Once one embraces the idea of being that God-presence to others, it sheds new light on the life of Jesus — who Spong believes was a human “who was so totally open to God that he becomes a perfect vessel through which the presence of God enters into the human story.” He is not, in a word, divine or any physical incarnation of God. Instead, Jesus is that “God-bearer” that we’re called to emulate.

“Jesus is the God presence for me because when I look at his life I see a life fully lived. I see love wastefully given, I see one who has the courage to be all that he can be so I say, ‘that’s where I meet God and I want to become a disciple of that God that I meet in Jesus,’ ” Spong emphasized. “The way I become a disciple is not to convert people to Christianity because I don’t think God is a Christian. The way you do it is you build a world where everybody has access to God by having access to life, by having access to life, by having access to being.”
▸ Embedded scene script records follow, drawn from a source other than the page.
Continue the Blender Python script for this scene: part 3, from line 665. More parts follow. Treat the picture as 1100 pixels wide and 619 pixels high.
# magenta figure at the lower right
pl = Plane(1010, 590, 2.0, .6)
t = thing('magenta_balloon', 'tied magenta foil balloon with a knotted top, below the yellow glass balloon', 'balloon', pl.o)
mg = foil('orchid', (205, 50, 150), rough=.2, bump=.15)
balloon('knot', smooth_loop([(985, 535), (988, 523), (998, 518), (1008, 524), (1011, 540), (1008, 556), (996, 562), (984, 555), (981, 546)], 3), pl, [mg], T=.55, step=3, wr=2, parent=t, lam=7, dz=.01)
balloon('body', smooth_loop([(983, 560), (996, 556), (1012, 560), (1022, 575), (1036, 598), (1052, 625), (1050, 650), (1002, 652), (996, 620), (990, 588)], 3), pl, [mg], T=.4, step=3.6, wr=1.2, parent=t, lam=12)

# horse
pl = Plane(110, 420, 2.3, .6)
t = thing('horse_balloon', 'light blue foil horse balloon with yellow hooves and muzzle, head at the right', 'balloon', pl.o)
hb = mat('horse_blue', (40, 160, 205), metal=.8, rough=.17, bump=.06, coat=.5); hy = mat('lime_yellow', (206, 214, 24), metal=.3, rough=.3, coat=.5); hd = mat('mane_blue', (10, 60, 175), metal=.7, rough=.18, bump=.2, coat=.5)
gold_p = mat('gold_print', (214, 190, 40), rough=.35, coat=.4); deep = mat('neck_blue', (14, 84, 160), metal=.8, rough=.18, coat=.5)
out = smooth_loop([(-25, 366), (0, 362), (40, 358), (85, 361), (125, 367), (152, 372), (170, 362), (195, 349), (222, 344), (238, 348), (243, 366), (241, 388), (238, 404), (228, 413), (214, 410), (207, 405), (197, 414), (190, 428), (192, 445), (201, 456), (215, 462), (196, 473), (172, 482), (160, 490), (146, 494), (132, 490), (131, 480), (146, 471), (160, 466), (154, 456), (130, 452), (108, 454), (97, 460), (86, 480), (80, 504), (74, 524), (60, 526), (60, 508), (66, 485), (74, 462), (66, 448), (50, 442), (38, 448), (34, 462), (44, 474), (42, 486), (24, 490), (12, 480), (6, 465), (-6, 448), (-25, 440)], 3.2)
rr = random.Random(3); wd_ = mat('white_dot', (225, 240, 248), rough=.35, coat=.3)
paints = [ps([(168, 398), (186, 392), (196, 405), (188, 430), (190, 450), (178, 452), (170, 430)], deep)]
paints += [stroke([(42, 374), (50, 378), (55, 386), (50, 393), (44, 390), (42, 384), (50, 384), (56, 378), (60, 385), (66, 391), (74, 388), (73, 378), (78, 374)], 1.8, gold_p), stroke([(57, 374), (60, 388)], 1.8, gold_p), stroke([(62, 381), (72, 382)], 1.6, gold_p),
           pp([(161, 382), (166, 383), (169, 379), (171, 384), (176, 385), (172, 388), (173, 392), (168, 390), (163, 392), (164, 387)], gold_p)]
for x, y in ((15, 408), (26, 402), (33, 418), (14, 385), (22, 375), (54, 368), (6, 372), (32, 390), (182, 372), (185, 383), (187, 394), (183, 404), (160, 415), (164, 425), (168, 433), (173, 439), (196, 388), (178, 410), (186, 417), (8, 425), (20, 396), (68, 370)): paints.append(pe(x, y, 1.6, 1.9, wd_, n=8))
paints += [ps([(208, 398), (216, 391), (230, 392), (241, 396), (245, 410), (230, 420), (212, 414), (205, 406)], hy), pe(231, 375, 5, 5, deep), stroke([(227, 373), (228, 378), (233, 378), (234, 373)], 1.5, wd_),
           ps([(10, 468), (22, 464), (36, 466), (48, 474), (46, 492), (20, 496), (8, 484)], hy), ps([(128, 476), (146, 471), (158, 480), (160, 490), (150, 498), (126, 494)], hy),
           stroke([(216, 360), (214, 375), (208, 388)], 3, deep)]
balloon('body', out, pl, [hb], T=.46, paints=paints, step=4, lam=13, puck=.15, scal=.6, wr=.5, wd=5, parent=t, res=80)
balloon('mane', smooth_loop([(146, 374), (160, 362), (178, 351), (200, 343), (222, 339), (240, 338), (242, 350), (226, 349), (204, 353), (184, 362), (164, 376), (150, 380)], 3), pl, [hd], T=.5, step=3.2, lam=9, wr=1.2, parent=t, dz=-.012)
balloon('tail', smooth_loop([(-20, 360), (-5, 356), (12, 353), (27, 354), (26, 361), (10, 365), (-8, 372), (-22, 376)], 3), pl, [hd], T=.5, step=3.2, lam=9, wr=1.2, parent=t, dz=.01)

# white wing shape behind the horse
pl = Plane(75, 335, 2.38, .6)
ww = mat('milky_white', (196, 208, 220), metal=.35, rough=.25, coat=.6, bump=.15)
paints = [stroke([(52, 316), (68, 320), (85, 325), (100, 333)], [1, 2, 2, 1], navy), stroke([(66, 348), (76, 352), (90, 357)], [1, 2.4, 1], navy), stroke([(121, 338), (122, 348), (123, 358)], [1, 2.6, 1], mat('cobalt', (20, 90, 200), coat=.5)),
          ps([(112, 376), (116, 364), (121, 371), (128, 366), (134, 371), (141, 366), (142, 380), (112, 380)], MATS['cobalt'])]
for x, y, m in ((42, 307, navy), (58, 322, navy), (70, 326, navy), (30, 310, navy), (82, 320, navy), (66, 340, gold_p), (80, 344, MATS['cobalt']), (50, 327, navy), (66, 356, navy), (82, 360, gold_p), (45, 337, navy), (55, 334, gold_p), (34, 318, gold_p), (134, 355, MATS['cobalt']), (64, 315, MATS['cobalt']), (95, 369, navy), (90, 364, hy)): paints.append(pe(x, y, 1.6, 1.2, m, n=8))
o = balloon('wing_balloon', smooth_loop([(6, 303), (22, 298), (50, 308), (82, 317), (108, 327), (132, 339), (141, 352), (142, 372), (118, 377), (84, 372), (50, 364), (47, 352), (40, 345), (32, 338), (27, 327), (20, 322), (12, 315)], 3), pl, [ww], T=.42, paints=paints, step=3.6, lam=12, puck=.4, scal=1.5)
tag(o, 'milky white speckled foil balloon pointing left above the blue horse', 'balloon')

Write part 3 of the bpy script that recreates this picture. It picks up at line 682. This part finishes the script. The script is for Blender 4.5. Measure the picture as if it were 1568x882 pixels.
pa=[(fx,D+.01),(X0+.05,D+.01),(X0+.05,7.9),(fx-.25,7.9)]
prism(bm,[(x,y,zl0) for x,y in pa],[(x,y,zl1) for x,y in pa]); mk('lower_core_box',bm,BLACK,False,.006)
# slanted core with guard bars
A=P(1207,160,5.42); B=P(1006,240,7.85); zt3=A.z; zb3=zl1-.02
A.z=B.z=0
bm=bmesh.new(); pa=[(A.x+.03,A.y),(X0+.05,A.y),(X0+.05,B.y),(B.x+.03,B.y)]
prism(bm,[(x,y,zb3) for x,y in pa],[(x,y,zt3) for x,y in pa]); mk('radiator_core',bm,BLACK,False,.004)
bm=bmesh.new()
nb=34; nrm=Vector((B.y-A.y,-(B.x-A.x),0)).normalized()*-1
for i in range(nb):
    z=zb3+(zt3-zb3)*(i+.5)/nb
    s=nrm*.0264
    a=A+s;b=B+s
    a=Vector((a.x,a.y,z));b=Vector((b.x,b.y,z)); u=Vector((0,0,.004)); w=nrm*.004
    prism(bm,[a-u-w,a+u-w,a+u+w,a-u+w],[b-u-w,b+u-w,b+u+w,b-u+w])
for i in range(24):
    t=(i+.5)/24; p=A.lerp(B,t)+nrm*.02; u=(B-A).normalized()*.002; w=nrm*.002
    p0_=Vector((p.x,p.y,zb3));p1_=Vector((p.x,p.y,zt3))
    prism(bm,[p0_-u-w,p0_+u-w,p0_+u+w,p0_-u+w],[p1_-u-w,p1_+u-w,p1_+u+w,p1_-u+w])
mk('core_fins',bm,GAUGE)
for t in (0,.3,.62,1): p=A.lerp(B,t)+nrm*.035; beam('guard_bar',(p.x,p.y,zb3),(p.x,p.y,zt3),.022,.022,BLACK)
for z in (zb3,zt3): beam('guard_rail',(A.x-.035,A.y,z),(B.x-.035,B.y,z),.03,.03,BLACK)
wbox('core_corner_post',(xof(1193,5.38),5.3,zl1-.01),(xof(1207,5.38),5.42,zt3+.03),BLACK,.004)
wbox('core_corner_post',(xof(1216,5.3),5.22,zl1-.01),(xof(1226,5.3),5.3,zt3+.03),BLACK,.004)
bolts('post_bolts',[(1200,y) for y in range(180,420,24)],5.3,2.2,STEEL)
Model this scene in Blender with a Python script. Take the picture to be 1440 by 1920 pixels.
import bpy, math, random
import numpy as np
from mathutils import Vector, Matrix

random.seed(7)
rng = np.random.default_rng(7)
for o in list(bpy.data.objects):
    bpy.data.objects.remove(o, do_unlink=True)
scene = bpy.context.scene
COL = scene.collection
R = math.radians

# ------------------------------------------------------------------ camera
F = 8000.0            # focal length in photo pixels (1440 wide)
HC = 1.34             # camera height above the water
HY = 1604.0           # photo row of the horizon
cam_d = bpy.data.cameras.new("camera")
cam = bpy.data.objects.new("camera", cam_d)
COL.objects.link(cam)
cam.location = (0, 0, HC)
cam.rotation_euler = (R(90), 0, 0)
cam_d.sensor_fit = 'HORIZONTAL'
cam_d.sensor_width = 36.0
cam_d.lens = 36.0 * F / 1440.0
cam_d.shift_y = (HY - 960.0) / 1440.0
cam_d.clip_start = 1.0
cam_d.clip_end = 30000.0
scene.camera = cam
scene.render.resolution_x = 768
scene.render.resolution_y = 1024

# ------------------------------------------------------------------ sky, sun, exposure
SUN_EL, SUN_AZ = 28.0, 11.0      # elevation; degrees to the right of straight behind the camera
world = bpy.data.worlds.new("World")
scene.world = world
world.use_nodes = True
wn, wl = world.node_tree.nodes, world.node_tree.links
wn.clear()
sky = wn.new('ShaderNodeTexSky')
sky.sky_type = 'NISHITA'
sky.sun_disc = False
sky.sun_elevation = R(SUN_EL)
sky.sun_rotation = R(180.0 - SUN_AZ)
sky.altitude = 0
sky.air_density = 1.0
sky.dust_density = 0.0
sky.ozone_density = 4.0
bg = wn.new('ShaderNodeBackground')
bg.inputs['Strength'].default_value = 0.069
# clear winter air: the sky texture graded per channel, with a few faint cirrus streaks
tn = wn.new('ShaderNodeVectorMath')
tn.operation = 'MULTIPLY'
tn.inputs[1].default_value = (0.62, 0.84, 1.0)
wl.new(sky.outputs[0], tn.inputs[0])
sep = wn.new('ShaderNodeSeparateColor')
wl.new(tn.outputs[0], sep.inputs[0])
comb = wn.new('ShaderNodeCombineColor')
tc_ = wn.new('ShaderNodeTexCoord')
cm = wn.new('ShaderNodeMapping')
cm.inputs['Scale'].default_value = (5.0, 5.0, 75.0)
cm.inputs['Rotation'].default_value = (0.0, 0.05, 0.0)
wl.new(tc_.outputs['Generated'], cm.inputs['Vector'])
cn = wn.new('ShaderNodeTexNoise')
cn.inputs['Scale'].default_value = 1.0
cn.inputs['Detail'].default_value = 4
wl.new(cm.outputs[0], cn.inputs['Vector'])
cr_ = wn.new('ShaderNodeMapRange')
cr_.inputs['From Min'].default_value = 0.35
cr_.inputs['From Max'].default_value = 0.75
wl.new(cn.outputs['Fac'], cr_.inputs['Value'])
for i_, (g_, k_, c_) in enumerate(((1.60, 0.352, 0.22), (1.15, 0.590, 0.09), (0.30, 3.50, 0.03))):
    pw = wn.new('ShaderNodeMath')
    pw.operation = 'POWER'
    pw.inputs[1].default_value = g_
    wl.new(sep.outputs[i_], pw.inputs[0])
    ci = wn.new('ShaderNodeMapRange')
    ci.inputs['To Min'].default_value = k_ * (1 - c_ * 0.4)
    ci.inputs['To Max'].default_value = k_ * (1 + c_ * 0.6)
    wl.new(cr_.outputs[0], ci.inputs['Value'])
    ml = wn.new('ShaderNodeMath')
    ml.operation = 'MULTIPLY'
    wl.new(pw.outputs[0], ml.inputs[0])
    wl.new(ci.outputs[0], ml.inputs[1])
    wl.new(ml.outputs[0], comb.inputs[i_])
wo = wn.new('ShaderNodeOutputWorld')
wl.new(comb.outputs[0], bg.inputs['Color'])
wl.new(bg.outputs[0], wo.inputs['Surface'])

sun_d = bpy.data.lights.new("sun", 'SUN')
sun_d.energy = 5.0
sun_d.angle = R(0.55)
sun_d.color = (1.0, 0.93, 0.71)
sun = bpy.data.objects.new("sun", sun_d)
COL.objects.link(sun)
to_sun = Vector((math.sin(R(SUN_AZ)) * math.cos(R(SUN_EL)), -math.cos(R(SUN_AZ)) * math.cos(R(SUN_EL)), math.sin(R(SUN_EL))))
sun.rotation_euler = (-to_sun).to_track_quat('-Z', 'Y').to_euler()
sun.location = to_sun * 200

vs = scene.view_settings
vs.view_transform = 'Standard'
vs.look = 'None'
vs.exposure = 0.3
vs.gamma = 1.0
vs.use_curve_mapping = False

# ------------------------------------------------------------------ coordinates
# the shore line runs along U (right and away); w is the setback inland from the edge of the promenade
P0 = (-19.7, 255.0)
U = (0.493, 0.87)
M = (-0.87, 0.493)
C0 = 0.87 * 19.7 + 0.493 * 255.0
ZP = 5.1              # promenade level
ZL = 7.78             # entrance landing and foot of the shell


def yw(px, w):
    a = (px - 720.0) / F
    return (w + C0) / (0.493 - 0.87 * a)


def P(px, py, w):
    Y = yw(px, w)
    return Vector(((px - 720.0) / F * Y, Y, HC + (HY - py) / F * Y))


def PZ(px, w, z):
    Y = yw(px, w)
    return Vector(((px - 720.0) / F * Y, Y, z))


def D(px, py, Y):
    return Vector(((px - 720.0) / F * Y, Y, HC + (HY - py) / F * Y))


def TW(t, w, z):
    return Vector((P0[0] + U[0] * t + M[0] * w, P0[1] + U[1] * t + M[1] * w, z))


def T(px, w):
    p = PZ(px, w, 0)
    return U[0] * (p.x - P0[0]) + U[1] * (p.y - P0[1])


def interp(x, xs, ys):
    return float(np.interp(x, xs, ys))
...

That sort of action is what will finally strip Christianity of its theistic trappings and uncover the essence of true Christian belief.

“The essence of Christianity is whether you remove barriers and knock down prejudices and stop diminishing life and making people less capable of loving and saying you cannot be who you are,” Spong concluded. “The essence of Christianity is that you might have life and have it abundantly.”

Whether one agrees with Spong’s process or not, that’s a conclusion with which hardly anyone who considers themselves a Christian can honestly find themselves in disagreement.